Ortega has repeatedly denied the charges, saying they are political and citing the use of the scandal by then-President Arnoldo Alemán (1996-2001) during the recent presidential election campaign (LP, Nov. 19, 2001). The National Assembly, where he is now an FSLN legislator, never voted to lift his immunity from prosecution.

In a surprise move on Dec. 12, however, Ortega surrendered his immunity. He also asked Judge Juana Méndez to dismiss the charges on grounds that the alleged crime occurred 19 years earlier and the statute of limitations had expired.

On Dec. 19, Judge Juana Méndez ruled in Ortega’s favor, saying the court could not consider the charges because of the lack of evidence and the time factor. Narváez has appealed, and the case could eventually end up in the Supreme Court.

Narváez had unsuccessfully sought to have Méndez removed from the case on the grounds that she was an FSLN member and had violated various legal proceedings in her handling of the case.

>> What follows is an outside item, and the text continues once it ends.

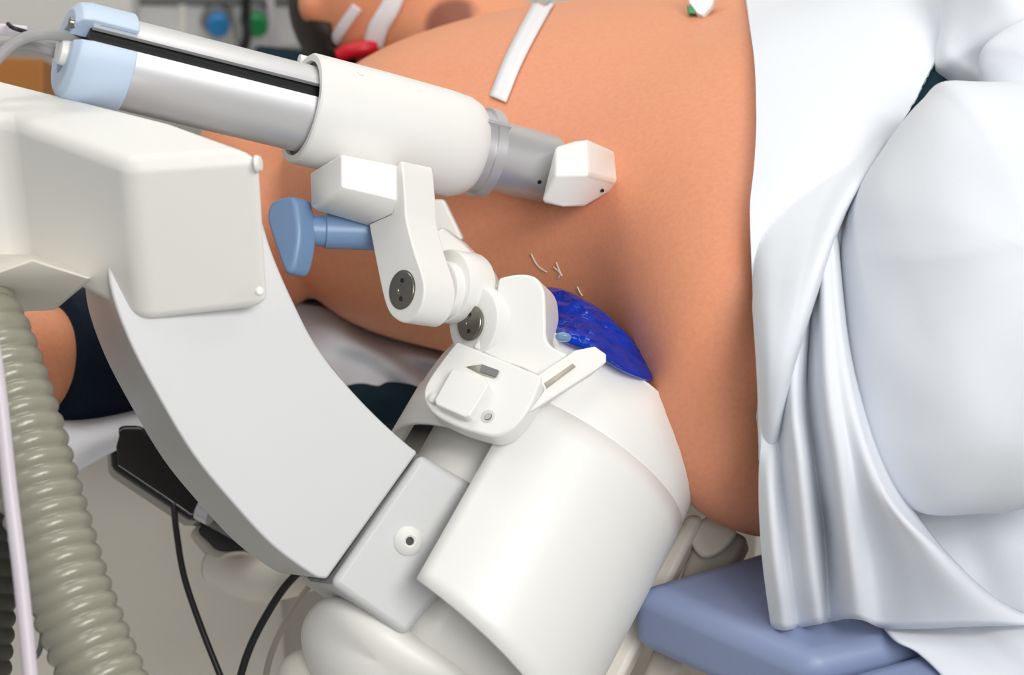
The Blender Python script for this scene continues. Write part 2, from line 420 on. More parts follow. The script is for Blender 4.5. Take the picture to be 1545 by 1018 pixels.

According to Ortega, since Narváez first made the accusations, he and Rosario Murillo, Narváez’s mother, had tried unsuccessfully to resolve the matter through private talks with Narváez. Narváez, however, has maintained that rape is a public crime and called on her family to face the issue publicly, "no matter how painful it may be."

At a mid-December news conference, Murillo offered intimate details about her daughter’s life, saying Narváez had an obsession for power and suggesting that she was infatuated with Ortega and driven to compete with her mother for his attention.

A separate case, in which Narváez charged that the Alemán administration denied her access to the judiciary system, has reached the Inter-American Court of Human Rights, which gave the government until Dec. 18 to respond to the charges. The Alemán administration made no public statement.